Expressing concern over the launch of ‘Freedom 251’ smartphone priced at Rs 251 by Ringing Bells company today, mobile industry body ICA says the rate could not be below Rs 3,500 even after a subsidised sale.

freedom 251
Ringing Bells, makers of the world's cheapest smartphone, has come under the scanner of excise and income tax departments as debates around the feasibility of offering a Rs 251 handset rages on.

Expressing concern over the launch of ‘Freedom 251’ smartphone priced at Rs 251 by Ringing Bells company today, mobile industry body ICA has written to Telecom Minister Ravi Shankar Prasad to get into the depth of the issue, saying the rate of the handset could not be below Rs 3,500 even after a subsidised sale.

Noida-based Ringing Bells launched India’s cheapest smartphone, ‘Freedom 251’ priced at Rs 251, a move that is set to disrupt the booming Indian mobile phone market.

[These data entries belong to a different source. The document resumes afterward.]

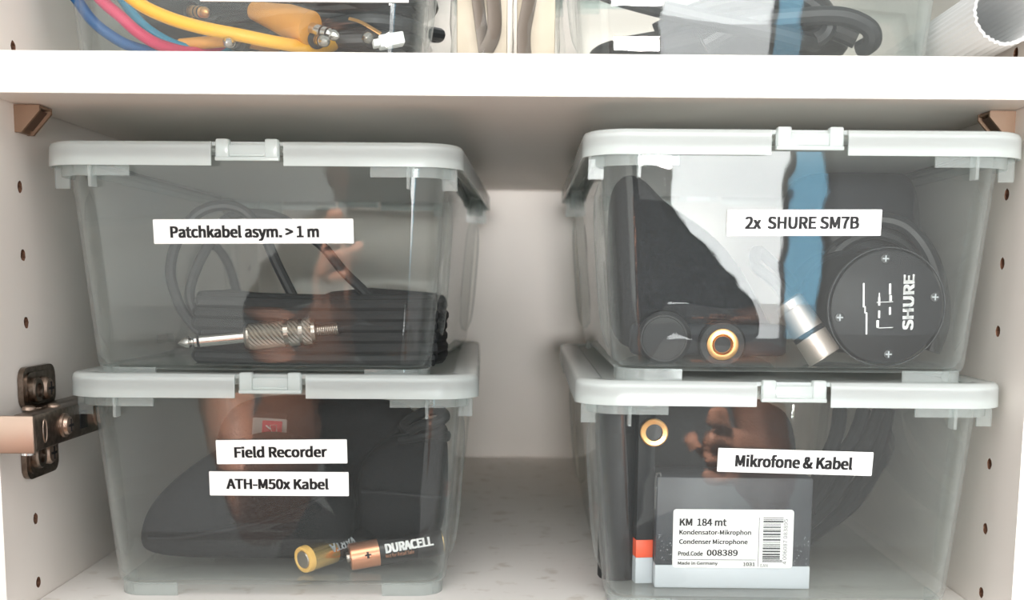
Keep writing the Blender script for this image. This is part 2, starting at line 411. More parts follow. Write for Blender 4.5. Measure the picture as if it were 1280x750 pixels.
def box_plane(root_loc, rot, H):
    """front face plane of a box: point and outward normal (mm)"""
    zb, zt = 5.5, H - 6; c, s_ = math.cos(R_(rot)), math.sin(R_(rot))
    p = Vector(root_loc) + Vector((-15 * s_, 15 * c, zb)); up = Vector((7.5 * s_, -7.5 * c, zt - zb)).normalized(); xd = Vector((c, s_, 0))
    return p, xd, xd.cross(up)
def hit(px, py, plane):
    p, xd, n = plane; d = ray(px, py); t = (p - CAM).dot(n) / d.dot(n); return CAM + d * t
def sticker(root, plane, corners, words, wx, cap, label, ddy=0):
    """white label strip stuck on the box front; corners as four px points (tl, tr, br, bl)"""
    q = [hit(a, b, plane) for a, b in corners]; c = sum(q, Vector()) / 4; xd = ((q[1] - q[0]) + (q[2] - q[3])).normalized(); n = plane[2]
    X = frame(c, xd, n); inv = root.matrix_world_mm.inverted() if hasattr(root, 'matrix_world_mm') else Matrix.LocRotScale(root.location / MM, root.rotation_euler, None).inverted()
    w_ = ((q[1] - q[0]).length + (q[2] - q[3]).length) / 2; h_ = ((q[3] - q[0]).length + (q[2] - q[1]).length) / 2
    m = MB(); m.X = inv @ X; m.plate(rr2(w_, h_, .4, 2), .25, .12)
    o = m.make('name_label', M['label'], root, smooth=False); o['label'] = label
    a, b = hit(wx[0], (corners[0][1] + corners[3][1]) / 2, plane), hit(wx[1], (corners[0][1] + corners[3][1]) / 2, plane)
    off = ((a + b) / 2 - c).dot(X.to_3x3().col[0])
    lettering(o, words, (b - a).length, cap, inv @ X @ Matrix.Translation((off, ddy, .45)), M['ink'], .017)
    return o
BOX = {'TL': ((-123.2, 30, 108.6), -.6, 113.4), 'BL': ((-115, 32, 0), 2.0, 113.0), 'BR': ((131.0, 9, 0), -.2, 113.4), 'TR': ((132.4, 4, 112.0), 0, 114.0),
       'UL': ((-129, 40, 256.8), 0, 114.0), 'UR': ((116.5, 38, 256.8), 0, 114.0)}
LBL = {'TL': 'clear storage box labelled Patchkabel, holding a jack cable, upper box of the left stack',
       'BL': 'clear storage box with two labels holding pouches and batteries, lower box of the left stack',
       'TR': 'clear storage box holding two microphones and a brass adapter, upper box of the right stack',
       'BR': 'clear storage box labelled Mikrofone & Kabel, lower box of the right stack',
       'UL': 'clear storage box of coloured patch cables standing on the shelf above the left stack',
       'UR': 'clear storage box of dark looped cables standing on the shelf above the right stack'}
RT = {k: storage_box(*v, LBL[k], well={'BR': 1.5}.get(k, 4.5)) for k, v in BOX.items()}
PL = {k: box_plane(*v) for k, v in BOX.items()}
sticker(RT['TL'], PL['TL'], ((192, 274), (442, 273.5), (442, 304), (192, 305)), 'Patchkabel asym. > 1 m', (213, 399), 7.4, 'white label strip reading Patchkabel asym. > 1 m', -.8)
sticker(RT['BL'], PL['BL'], ((270, 550), (434, 549), (434, 579), (271, 580)), 'Field Recorder', (293, 409), 5.7, 'white label strip reading Field Recorder')
sticker(RT['BL'], PL['BL'], ((262, 589), (436, 590), (436, 620), (262, 619)), 'ATH-M50x Kabel', (283, 411), 5.6, 'lower white label strip with black lettering')
sticker(RT['TR'], PL['TR'], ((909, 263), (1102, 261), (1101, 295.5), (908, 294)), '2x  SHURE SM7B', (931, 1074), 5.6, 'white label strip starting with 2x')
sticker(RT['BR'], PL['BR'], ((898, 560), (1092, 565), (1089, 595), (896, 589)), 'Mikrofone & Kabel', (919, 1066), 6.2, 'white label strip reading Mikrofone & Kabel')
m = MB(); a = hit(487, -20, PL['UL']); b = hit(511, 4, PL['UL'])
m.X = Matrix.Translation(-Vector(BOX['UL'][0])); m.box(a.x - 90, b.x, a.y - 1.5, a.y + .4, b.z, a.z + 4); m.make('name_label', M['label'], RT['UL'], smooth=False)

# ------------------------------------------------------------------ hinge on the left panel
hz = Z0H - 32 * 5.5; X0 = -W2
h = empty('cabinet_hinge', (X0, 40, hz), label='dark bronze concealed cabinet hinge screwed to the left side panel', cat='hinge')
def hb(): 
    q = MB(); return q
for sg in (1, -1):
    m = hb(); m.X = frame((.2, 0, 0), (0, 1, 0), (1, 0, 0))   # local x -> world y, local y -> world z, z -> +x
    m.plate([(x + 3, y + sg * 17) for x, y in rr2(40, 20, 6)], 2.6)
    m.plate([(x + 3, y + sg * 17) for x, y in rr2(35, 15, 5)], 3.4)
    m.make('mounting_wing', M['bronze'], h)
    m = hb(); c = Vector((3, 4, sg * 16)); m.lathe([(0, 5.6), (3.2, 5.6), (4.6, 4.6), (5.0, 2.4)], c, c + Vector((1, 0, 0)), 24); sc = m.make('screw', M['bronze_light'], h)
    m = hb(); m.box(7.6, 8.3, .8, 7.2, sg * 16 - .6, sg * 16 + .6); m.box(7.6, 8.3, 3.4, 4.6, sg * 16 - 3.2, sg * 16 + 3.2); m.make('screw_slot', M['ink'], sc, smooth=False)
    m = hb(); c = Vector((2.5, -7, sg * 16)); m.lathe([(0, 6.2), (3.4, 6.2), (4.2, 5.4), (4.2, 3.4), (2.6, 3.2)], c, c + Vector((1, 0, 0)), 24); m.make('height_cam', M['bronze'], h)
m = hb(); m.box(2.6, 14, -14, 50, -8.5, 8.5, 1.4); m.box(10, 20.6, -49, 46, -8.5, 8.5, 1.6); m.make('arm', M['bronze'], h)
m = hb(); m.box(20.5, 20.9, 6, 16, -4.5, 4.5, .15); m.make('arm_recess', M['ink'], h)
m = hb(); m.tube([(20.6, -38 + 2.2 * math.cos(q), 5.2 * math.sin(q)) for q in [2 * math.pi * k / 12 for k in range(12)]], .35, 6, True); m.make('embossed_oval', M['bronze_light'], h)
for yy, rr in ((-15, 4.6), (30, 4.2)):
    m = hb(); c = Vector((20.2, yy, 0)); m.lathe([(0, rr + 1.2), (1.6, rr + 1.2), (1.8, rr), (3.4, rr - .4), (4, rr - 2)], c, c + Vector((1, 0, 0)), 24); sc = m.make('screw', M['bronze_light'], h)
    m = hb(); m.box(23.9, 24.4, yy - 3, yy + 3, -.6, .6); m.box(23.9, 24.4, yy - .6, yy + .6, -3, 3); m.make('screw_slot', M['ink'], sc, smooth=False)
for yy in (-24, -12):
    m = hb(); c = Vector((8 if yy < -20 else 15, yy, 8)); m.lathe([(0, 3.2), (1.4, 3.0), (2, 1.6)], c, c + Vector((0, 0, 1)), 18); m.make('rivet', M['bronze_light'], h)
m = hb(); m.box(-60, 20.4, -50.5, -48, -9, 8, .6); m.make('cranked_arm', M['bronze_light'], h)
m = hb(); c = Vector((13, -40, -9.5)); m.lathe([(0, 3), (1.5, 3)], c, c - Vector((0, 0, 1)), 16); m.make('rivet', M['chrome'], h)

# ------------------------------------------------------------------ upper left box of the left stack: jack cable
FL = {k: BOX[k][0][2] + 7.7 for k in BOX}
t = empty('jack_cable', (-118, 80, FL['TL']), label='coiled black audio cable with a knurled silver jack plug in the Patchkabel box', cat='cable')
def loc(root, p): return Vector(p) - root.location / MM
def tubes(root, name, lists, r, material, closed=False, n=10, **k):
    m = MB(); m.X = Matrix.Translation(-root.location / MM)
    for p in lists: m.tube(p, r, n, closed, **k)
    return m.make(name, material, root)
# bundle: stadium loops laid on each other
m = MB(); m.X = Matrix.Translation(-t.location / MM); coil = []
for j in range(18):
    z = FL['TL'] + 3.6 + (j % 6) * 5.4 + (j // 6 % 2) * 2; e = random.uniform(-1.2, 1.2)
    xa, xb = -152 + e + (j % 3) * 1.2, -42.5 + random.uniform(-1.2, .6)
    rr = 22; pts = []
    for k in range(9): a = R_(90 + 180 * k / 8); pts.append((xa + rr * .45 * math.cos(a), 90 - (28 - (j // 6) * 5) * math.sin(a) * -1 , z + (1 - k / 8) * .4))
    for k in range(9): a = R_(-90 + 180 * k / 8); pts.append((xb + rr * .25 * math.cos(a), 90 + (28 - (j // 6) * 5) * math.sin(a), z + math.sin(k) * .3 - .6))
    mid = (xa + xb) / 2
    pts.insert(9, (mid, 90 - (28 - (j // 6) * 5), z - 1.2)); pts.append((mid, 90 + (28 - (j // 6) * 5), z))
    coil += pts
m.tube(coil, 3.5, 10, False, 3)
m.make('cable_bundle', M['black_rubber'], t)
fz = FL['TL']
def A(pts):
    q = [at(px, py, y=y) for px, py, y in pts]
    return [Vector((p.x, p.y, max(p.z, fz + 4.4))) for p in q]
tubes(t, 'cable', [A([(262, 425, 68), (240, 405, 72), (224, 380, 76), (213, 340, 80), (222, 300, 84), (245, 268, 86), (275, 257, 88), (305, 264, 90), (330, 295, 92), (346, 330, 92), (372, 382, 90), (380, 400, 88)]),
      A([(262, 430, 76), (250, 405, 80), (237, 370, 86), (246, 335, 92), (262, 305, 96), (285, 272, 100), (320, 267, 104), (355, 275, 106), (400, 305, 108), (430, 340, 108), (462, 372, 104), (475, 400, 98)]),
      ], 2.75, M['cable_grey'])
tubes(t, 'cable', [A([(215, 455, 240), (190, 420, 250), (175, 370, 262), (185, 330, 270), (208, 300, 276), (240, 290, 280), (280, 320, 282), (300, 380, 280), (310, 430, 270)])], 3.2, M['cable_grey'])
pa, pb = at(223, 429, y=55), at(423, 411, y=60)
ax = (pb - pa).normalized(); Ln = (pb - pa).length
m = MB(); m.X = Matrix.Translation(-t.location / MM)
m.lathe([(0, .5), (1.5, 1.6), (4.2, 2.9), (5.4, 2.9), (6.6, 1.6), (7.4, 1.6), (8.2, 2.9), (9.6, 2.9)], pa, pb)
m.lathe([(10.8, 3.15), (33, 3.15)], pa, pb)
tip = m.make('plug_shaft', M['chrome'], t)
m = MB(); m.X = Matrix.Translation(-t.location / MM); m.lathe([(9.5, 2.95), (10.9, 2.95)], pa, pb); m.make('insulator_ring', M['black_plastic'], t)
def knurl(m, a, b, t0, t1, r, rows, n=15, amp=.55):
    """diamond knurling as raised geometry"""
    a = Vector(a); d = (Vector(b) - a).normalized(); u = d.orthogonal().normalized(); w_ = d.cross(u); rl = []
    for i in range(rows + 1):
        q = []
        for k in range(2 * n):
            an = math.pi * k / n; p = r + (amp if (k + i) % 2 else -amp * .3); q.append(a + d * (t0 + (t1 - t0) * i / rows) + (u * math.cos(an) + w_ * math.sin(an)) * p)
        rl.append(q)
    m.rings(rl, True, True)
m = MB(); m.X = Matrix.Translation(-t.location / MM)
m.lathe([(33, 5.2), (34.5, 6.3), (35.5, 6.3)], pa, pb)
knurl(m, pa, pb, 35.5, 52.5, 6.2, 16); m.lathe([(52.3, 6.0), (55, 6.0)], pa, pb); knurl(m, pa, pb, 55, 60, 6.2, 5); m.lathe([(59.8, 5.8), (62, 5.8)], pa, pb); knurl(m, pa, pb, 62, 66.3, 6.3, 4)
m.lathe([(66.2, 5.6), (68, 5.4), (68.4, 4.2)], pa, pb)
m.make('plug_barrel', M['nickel'], t, smooth=False)
m = MB(); m.X = Matrix.Translation(-t.location / MM)
hel = []
d0 = ax; u0 = d0.orthogonal().normalized(); v0 = d0.cross(u0)
for k in range(12 * 12): a = 2 * math.pi * k / 12; hel.append(pa + d0 * (68.2 + (Ln - 68.2) * k / 144) + (u0 * math.cos(a) + v0 * math.sin(a)) * 2.6)
m.tube(hel, .46, 6, smooth=0); m.make('strain_relief_spring', M['nickel'], t)
m = MB(); m.X = Matrix.Translation(-t.location / MM); m.tube([pa + d0 * 68, pa + d0 * (Ln + 1), at(440, 408, y=62), at(470, 402, y=63), at(500, 405, y=66)], 2.1, 10); m.make('cable', M['black_rubber'], t)

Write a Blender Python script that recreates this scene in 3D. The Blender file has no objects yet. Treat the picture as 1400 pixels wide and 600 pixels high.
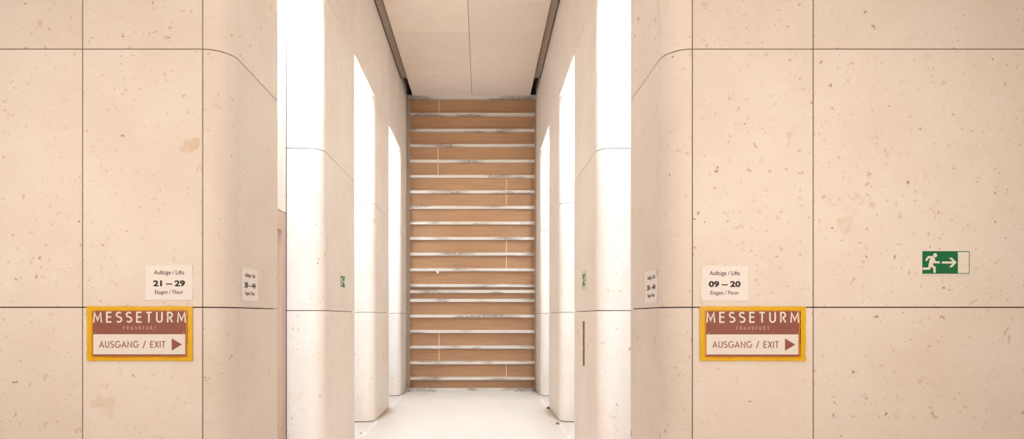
import bpy, bmesh, math, random
from mathutils import Vector, Matrix, noise

random.seed(4)
SC = bpy.context.scene
COL = SC.collection
H = 1.55                      # eye height in metres; the plan below is laid out in multiples of it

# ------------------------------------------------------------------ camera, world, lights, exposure
cam_d = bpy.data.cameras.new('camera')
cam = bpy.data.objects.new('camera', cam_d)
COL.objects.link(cam)
cam.location = (0, 0, H)
cam.rotation_euler = (math.radians(90), 0, 0)
cam_d.sensor_width = 36
cam_d.lens = 840 / 1400 * 36
cam_d.shift_x = (700 - 658) / 1400
cam_d.shift_y = (432 - 300) / 1400
cam_d.clip_start = 0.05
SC.camera = cam

SC.view_settings.view_transform = 'Standard'
SC.view_settings.look = 'None'
SC.view_settings.gamma = 1
SC.view_settings.exposure = 0.08
SC.view_settings.use_curve_mapping = False

world = bpy.data.worlds.new('lobby_ambient')
SC.world = world
world.use_nodes = True
bg = world.node_tree.nodes['Background']
bg.inputs[0].default_value = (1.0, 0.91, 0.83, 1)
bg.inputs[1].default_value = 0.35


def area_light(name, loc, rot, sx, sy, watts, color, spread=180):
    d = bpy.data.lights.new(name, 'AREA')
    d.shape = 'RECTANGLE'
    d.size, d.size_y = sx, sy
    d.energy = watts
    d.color = color
    d.spread = math.radians(spread)
    o = bpy.data.objects.new(name, d)
    o.location = loc
    o.rotation_euler = [math.radians(a) for a in rot]
    COL.objects.link(o)
    return o


WL, WR = 1.012 * H, 0.742 * H          # corridor side planes, left and right of the eye
ZF1 = 2.456 * H                        # front wall
R = 0.102 * H                          # rounded corner radius
PIERS = [(2.456 * H, 3.052 * H), (3.905 * H, 4.90 * H), (5.793 * H, 6.72 * H), (7.68 * H, 8.42 * H)]
NICHES = [(3.052 * H, 3.905 * H), (4.90 * H, 5.793 * H), (6.72 * H, 7.68 * H)]
ZBACK = 8.30 * H
ND = 0.225 * H                         # depth of the lift niches
CEIL = 3.97 * H
ROWS = [0.012, 1.035 * H, 2.067 * H, 3.085 * H, 4.10 * H]

# hidden niche lamps, plus unseen fill lights added for walls, corridor and niches
WARM = (0.98, 0.90, 0.79)
area_light('lobby_fill_left', (-1.75 * H, 0.95 * H, 1.5 * H), (90, 0, 0), 1.1, 1.1, 26, WARM)  # unseen fill, added to brighten the left front wall
area_light('lobby_fill_right', (1.36 * H, 0.95 * H, 1.5 * H), (90, 0, 0), 1.1, 1.1, 26, WARM)  # unseen fill, added to brighten the right front wall
area_light('lobby_fill_behind', (-0.13 * H, -2.2 * H, 1.0 * H), (90, 0, 0), 3.4, 2.4, 100, (1.0, 0.92, 0.84))  # added fill behind the camera, lifts the corridor from the front
area_light('lobby_fill_top', (-0.13 * H, 1.25 * H, 3.9 * H), (0, 0, 0), 1.6, 1.0, 66, (1.0, 0.90, 0.84))  # added overhead fill, brightens the corridor faces of the first piers
COOL = (0.68, 0.88, 1.06)
for za, zb in NICHES:
    zc, zl = (za + zb) / 2, (zb - za) * 0.75
    for s, W in ((-1, WL), (1, WR)):
        area_light('niche_lamp', (s * (W + 0.115 * H), zc, 3.30 * H), (0, 0, 0), 0.16, zl, 118, COOL)
        area_light('niche_fill', (s * (W + 0.13 * H), za + 0.03, 1.85 * H), (90, 0, 0), 0.18, 3.5 * H, 22.5, COOL)  # added upright fill, brightens the pier fronts lower down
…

The Indian Cellular Association (ICA) also said that it is not appropriate for the senior political and government leadership to be present at the launch of ‘Freedom 251’ till the air around this product is cleared and it is not shrouded under controversy.

The 3G handset by Ringing Bells, ‘Freedom 251’, features a 4-inch display, Qualcomm 1.3-GHz quad-core processor and 1 GB RAM, according to details shared by the company.

“For your kind information, the bill of material (BOM) value for a product like this when sourced from the cheapest supply chain cost approximately $40 (Rs 2,700).

“And this, when translated into retail price after addition of applicable duties, taxes and with distribution and retail margins would be at least Rs 4,100 while the product is being sold at Rs 251,” ICA National President Pankaj Mohindroo said.

He further added that even if the product is sold at lower margins in an e-commerce type subsidised sale, the final consumer price cannot come below $52-55 (about Rs 3,500-3,800).

“Further, there is no visible mobile operator subsidy involved in this, which in any case is not the way the Indian mobile market operates,” he added. Mohindroo said it would be advisable that officers from Deity get into the depth of this and ICA will provide any technical assistance, if required.

“We are bringing this to your kind notice, so that a scenario does not arise in the future, where the nation, the government of India, industry and trade are seen in a poor light,” a statement said.